Als wir an diesem Morgen aus unseren Zelten steigen und in einen regenverhangenen Himmel schauen, entscheiden wir spontan, die Räder heute stehen zu lassen und einen Ausflug mit dem Begleitfahrzeug zu machen. Obwohl wir gemeinsam mit Pielow, Johanna und Mirja in Island sind, haben wir uns bisher nur zum Frühstück oder fürs Abendessen gesehen, sodass wir uns heute auf einen Tag freuen, den wir alle zusammen verbringen. Wir wollen das Tal von Ásbyrgi genauer erkunden und schon nach den ersten Schritten hinein in den Canyon merken wir, dass wir in einer Landschaft stehen, die Geschichten erzählt. Die Schlucht verändert ständig ihre Form, und wirkt wie ein gigantischer Hufabdruck – angeblich soll es Sleipnir gewesen sein, Odins achtbeiniges Pferd, das hier die Erde berührte. In der Mitte erhebt sich ein Felsen wie eine kleine Insel, umgeben von hohen Wänden, und am Ende erwartet uns ein stiller See, der so idyllisch daliegt, dass man fast vergisst, wie rau Island sonst ist. Sogar Entenküken schwimmen in dem klaren Wasser.

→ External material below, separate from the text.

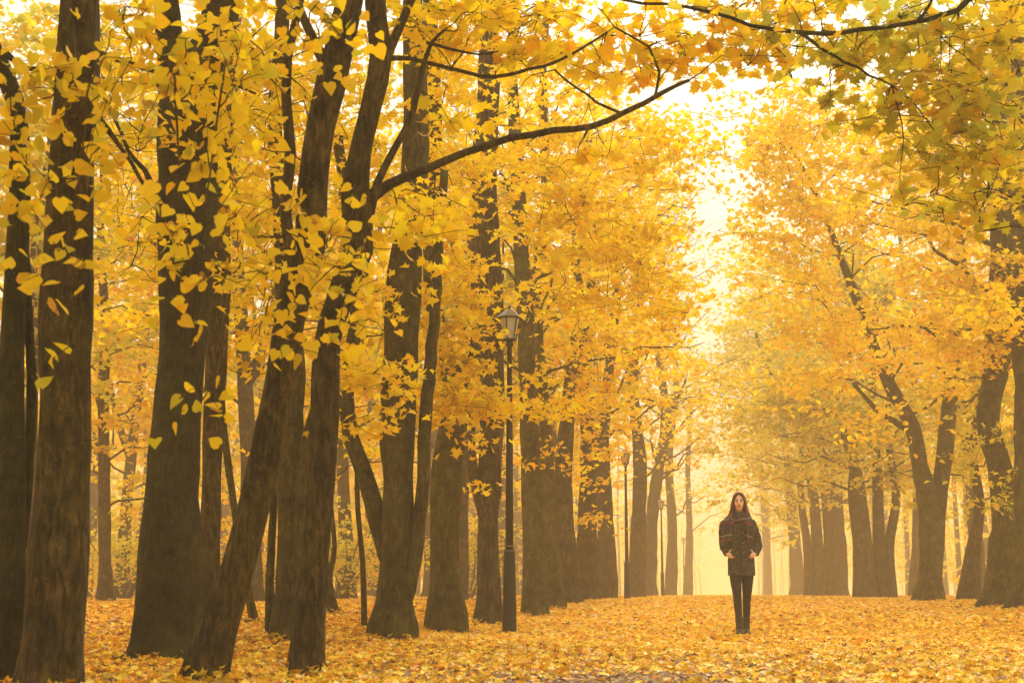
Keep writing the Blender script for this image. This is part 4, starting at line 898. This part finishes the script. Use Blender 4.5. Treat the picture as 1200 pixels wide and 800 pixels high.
    c = stripes('X', 9, [(0, (.035, .036, .05)), (.47, (.24, .20, .16)), (.54, (.04, .034, .04)), (.75, (.15, .05, .025)), (.86, (.04, .04, .05))])
    mm = N(sm, 'ShaderNodeMix', data_type='RGBA'); mm.inputs[0].default_value = .55; L(sm, a, mm.inputs[6]); L(sm, c, mm.inputs[7]); L(sm, mm.outputs[2], sb_.inputs['Base Color'])
    b = MB()
    th = np.linspace(0, 2 * np.pi, 26)
    for dz, rr_, tk in ((0, 1.0, .034), (-.035, 1.16, .036), (.028, .86, .026)):
        b.tube(np.stack([.098 * rr_ * np.cos(th), .012 + .088 * rr_ * np.sin(th) - .012, 1.405 + dz + .018 * np.sin(th) + .008 * np.sin(3 * th)], 1), np.full(26, tk), 12, cap=False)
    for x0, x1, z1 in ((-.09, -.130, 1.10), (-.13, -.178, 1.04), (-.16, -.215, 1.02), (-.175, -.240, 1.06)):      # shoulder drape, several folds
        b.tube([(x0 * .7, .03, 1.40), (x0, -.035, 1.41 - abs(x0) * .35), (x0 - .02, -.082, 1.32), (x1, -.092, 1.20), (x1 - .004, -.085, z1)], [.03, .036, .036, .034, .028], 10)
    for x0, x1, z1 in ((-.10, -.16, 1.16), (-.15, -.21, 1.10)):
        b.tube([(x0, .05, 1.375), (x1 - .01, .045, 1.31), (x1 - .03, .02, 1.22), (x1 - .03, -.01, z1)], [.035, .04, .036, .028], 10)
    for x0, x1 in ((.05, .075), (.085, .115)):
        b.tube([(x0, -.09, 1.40), (x1, -.122, 1.33), (x1 + .008, -.135, 1.22), (x1 + .005, -.136, 1.12)], [.030, .034, .030, .024], 10)
    sc_ = remesh(b, 'scarf', sm, root, .008, 2, (.035, .010))
    fr = MB()
    for k in range(22):
        x = -.125 - .135 * k / 21; z = 1.03 + .05 * abs(k / 21 - .55); fr.tube([(x, -.088, z), (x - .004, -.090, z - .055)], [.0035, .0022], 5)
    fr.build('fringe', sm, sc_); fr = MB()
    for k in range(9):
        x = .055 + .085 * k / 8; fr.tube([(x, -.138, 1.115), (x, -.139, 1.065)], [.0035, .0022], 5)
    fr.build('fringe', sm, sc_)
    return root
woman()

Später fahren wir weiter zum Dettifoss. Schon der Weg dorthin führt uns mit dem Auto durch eine Mondlandschaft aus scharfkantigen Steinen und karger Vegetation, die absolut unwirklich wirkt. Doch nichts bereitet uns auf die Wucht des Wasserfalls vor: Massen von Wasser stürzen jede Sekunde tosend in die Tiefe, eine Naturgewalt, die uns schier den Atem raubt. Für Silke ist es wie ein Energieschub: sie steht da, strahlend, und lässt sich von der Lebendigkeit des Wasserfalls mitreißen. Die Wassermassen wirken so kraftvoll, dass es fast so aussieht, als würden Pferde aus ihm herausspringen.

Unsere Reise führt uns weiter zu den Solfataren, ein Ort, der an eine wahrhaftige Hexenküche erinnert. Es blubbert, dampft und zischt, die Luft ist schwer vom Geruch nach Schwefel, und überall leuchten die Böden in Ocker- und Brauntönen. Für Jürgen ist es, als würde ein ganzer Berg kochen und sein Innerstes nach außen kehren. Er erzählt im selben Moment von einer seiner Operationen: wie der Professor seine Organe entnehmen musste, um an die Bauchspeicheldrüse zu kommen, die in Rückennähe liegt, die Organe auf einen Tisch legte, alles ordnete, heil machte und sie wieder zurücklegte. So wie der Berg, der mit all seiner Hitze arbeitet, dampft, blubbert, aber am Ende doch in seinem eigenen, besonderen Gleichgewicht bleibt.

Es ist ein Tag voller Energie und voller Eindrücke, die uns gleichzeitig erschöpfen und stärken. Wir machen einen Abstecher nach Mývatn, bevor wir unsere Vorräte im Supermarkt aufstocken und den Heimweg antreten. Zurück auf dem Campingplatz stehen wir im strömenden Regen, die Zelte klatschnass und die Kälte kriecht uns in die Knochen. Als ob es noch nicht genug wäre, meldet sich auch noch das Begleitauto mit einem Platten. Island prüft uns immer wieder und trotzdem tragen wir die Kraft dieses besonderen Tages in uns weiter.